[The problem]
Where a line contains the string "from", copy that line.
___
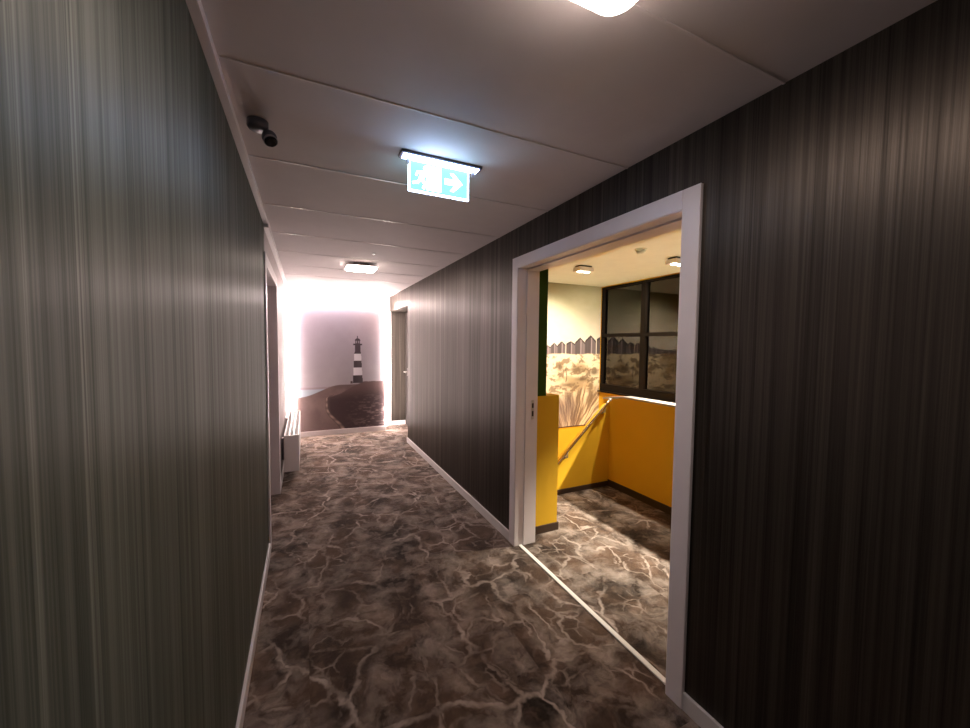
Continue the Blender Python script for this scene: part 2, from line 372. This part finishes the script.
MB().prism([(2.05, 0), (PX, 0), (PX, .915), (2.985, .915), (2.05, max(.05, ztop(2.05)))], 1, PY, PY+.035).box((1.642, PY, ZB), (PX, PY+.1, 0)).build('sloping_panel', M['yellow'], b2)
MB().box((1.642, PY-.012, 0), (PX-.012, PY, .05)).build('skirting', M['brown'], b2)
hr = thing('handrail', (2.7, PY-.05, 0), 'warm metal handrail sloping along the yellow stair wall', 'handrail')
def zr(x): return .955 + (x-2.985)*sl
MB().tube([(2.02, PY-.055, zr(2.02)), (2.96, PY-.055, zr(2.96)), (2.985, PY-.055, .963)], .014).build('rail', M['rail'], hr)
MB().ball((2.99, PY-.055, .966), .019, (1, 1, .9)).build('end_cap', M['skirt'], hr)
for x in (2.44, 2.93):
    MB().tube([(x, PY, zr(x)-.075), (x, PY-.05, zr(x)-.07), (x, PY-.055, zr(x)-.01)], .008).lathe([(0, 0), (.022, 0), (.022, .006), (0, .006)], (x, PY, zr(x)-.075), 20, Matrix.Rotation(math.pi/2, 4, 'X')).build('bracket', M['steel'], hr)

# ------------------------------------------------------------------ the window (night outside)
w = thing('window_1', (SX, 3.4, WZ0), 'dark framed stairwell window at night with mirror-like panes', 'window', kind='structure')
fx0, fx1 = SX-.015, SX+.06
ys = [WY0, 2.93, 3.695, WY1]
mb = MB()
mb.box((fx0, WY0, WZ0), (fx1, WY1, WZ0+.10)).box((fx0, WY0, WZ1-.025), (fx1, WY1, WZ1))
mb.box((fx0+.002, WY1-.034, WZ0+.001), (fx1-.002, WY1-.001, WZ1-.001)).box((fx0+.002, WY0+.001, WZ0+.001), (fx1-.002, WY0+.06, WZ1-.001))
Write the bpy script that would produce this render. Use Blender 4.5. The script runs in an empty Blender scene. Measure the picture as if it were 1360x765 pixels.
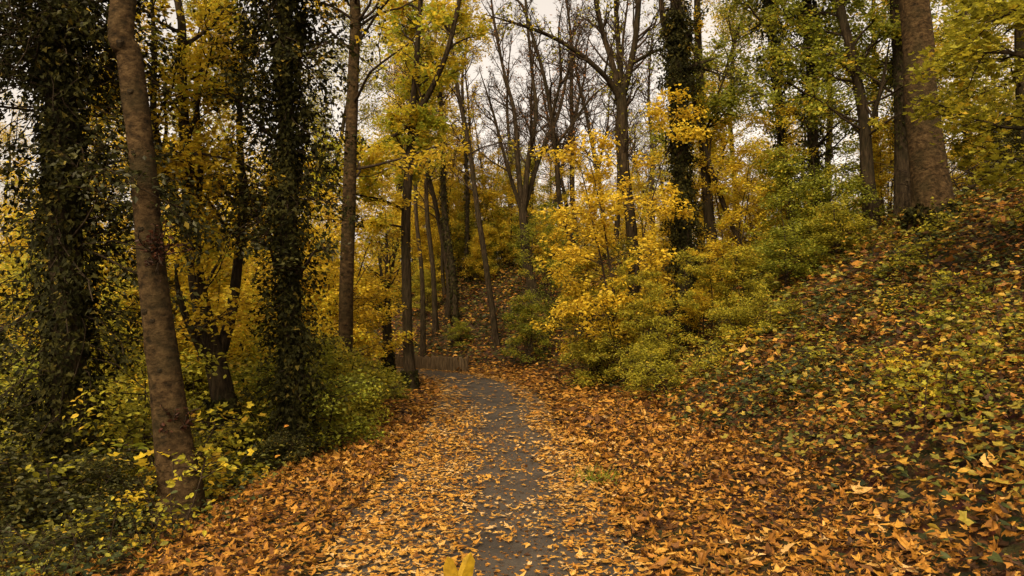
import bpy, math
import numpy as np
from math import radians, sin, cos, pi

sc = bpy.context.scene
COL = sc.collection
R = np.random.default_rng

# ------------------------------------------------------------------ utilities
def nrm(a):
    return a / (np.linalg.norm(a, axis=-1, keepdims=True) + 1e-9)

def wave(x, y, f, seed):
    r = R(seed); o = 0.0; amp = 1.0; tot = 0.0
    for k in range(4):
        for j in range(2):
            a = r.uniform(0, 2*pi); p = r.uniform(0, 2*pi); q = r.uniform(0, 2*pi)
            o = o + amp*np.sin((x*cos(a)+y*sin(a))*f + p + 1.3*np.sin((y*cos(a)-x*sin(a))*f*0.7 + q))
        tot += amp*1.4; amp *= 0.6; f *= 1.9
    return o/tot

def catmull(P, n):
    P = np.asarray(P, float)
    Q = np.vstack([2*P[0]-P[1], P, 2*P[-1]-P[-2]])
    m = len(P)-1
    t = np.linspace(0, m, n); i = np.minimum(t.astype(int), m-1); u = (t-i)[:, None]
    a, b, c, d = Q[i], Q[i+1], Q[i+2], Q[i+3]
    return 0.5*((2*b)+(c-a)*u+(2*a-5*b+4*c-d)*u*u+(3*b-a-3*c+d)*u**3)

# ------------------------------------------------------------------ terrain
PATH = catmull([(-0.2,-60),(-0.2,-30),(-0.2,-8),(-0.2,0),(-0.2,5),(-0.28,10),(-0.5,16),(-0.85,19),(-1.5,21.5),(-2.7,23.7),(-4.4,25.4),
                (-7,27),(-12,28.5),(-20,29.2),(-34,29.5),(-60,30)], 110)
HALF = 1.05
def sdist(x, y):
    x = np.asarray(x, float).ravel(); y = np.asarray(y, float).ravel()
    out = np.empty(len(x))
    A = PATH[:-1]; D = PATH[1:]-A; L2 = (D**2).sum(1)
    for k in range(0, len(x), 40000):
        px = x[k:k+40000, None]; py = y[k:k+40000, None]
        dx = px-A[:, 0]; dy = py-A[:, 1]
        t = np.clip((dx*D[:, 0]+dy*D[:, 1])/L2, 0, 1)
        ex = dx-t*D[:, 0]; ey = dy-t*D[:, 1]
        d2 = ex*ex+ey*ey; j = d2.argmin(1); ii = np.arange(len(j))
        cr = D[j, 0]*dy[ii, j]-D[j, 1]*dx[ii, j]
        out[k:k+40000] = np.sqrt(d2[ii, j])*np.where(cr > 0, -1, 1)
    return out

def sstep(a, b, v):
    t = np.clip((v-a)/(b-a), 0, 1); return t*t*(3-2*t)

def H(x, y):
    x = np.asarray(x, float); shp = x.shape; y = np.broadcast_to(np.asarray(y, float), shp)
    s = sdist(x, y); xf = x.ravel(); yf = y.ravel()
    r = np.clip(s-1.3, 0, None)
    z = 0.11*np.clip(r, 0, 1.7)
    q = np.clip(s-3.0, 0, None)
    bank = 0.58*q
    z = z + np.where(bank < 3.6, bank, 3.6+0.9*(1-np.exp(-(np.maximum(bank,3.6)-3.6)/0.9)))
    l = np.clip(-s-1.3, 0, None)
    ld = np.clip(l-0.9, 0, None)
    z = z - 0.07*np.clip(l, 0, 0.9) - 2.6*(1-np.exp(-0.27*ld/2.6))
    m = sstep(1.3, 2.6, np.abs(s))
    z = z + m*((0.10+.08*sstep(3.2, 5, s))*wave(xf, yf, 0.9, 3)+0.035*wave(xf, yf, 3.1, 4))
    far = sstep(40, 160, np.hypot(xf, yf))
    z = z + far*2.0*wave(xf, yf, 0.03, 5)
    return (z-0.012).reshape(shp)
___
[Final result]
Continue the Blender Python script for this scene: part 2, from line 372. This part finishes the script.
from math import radians, sin, cos, pi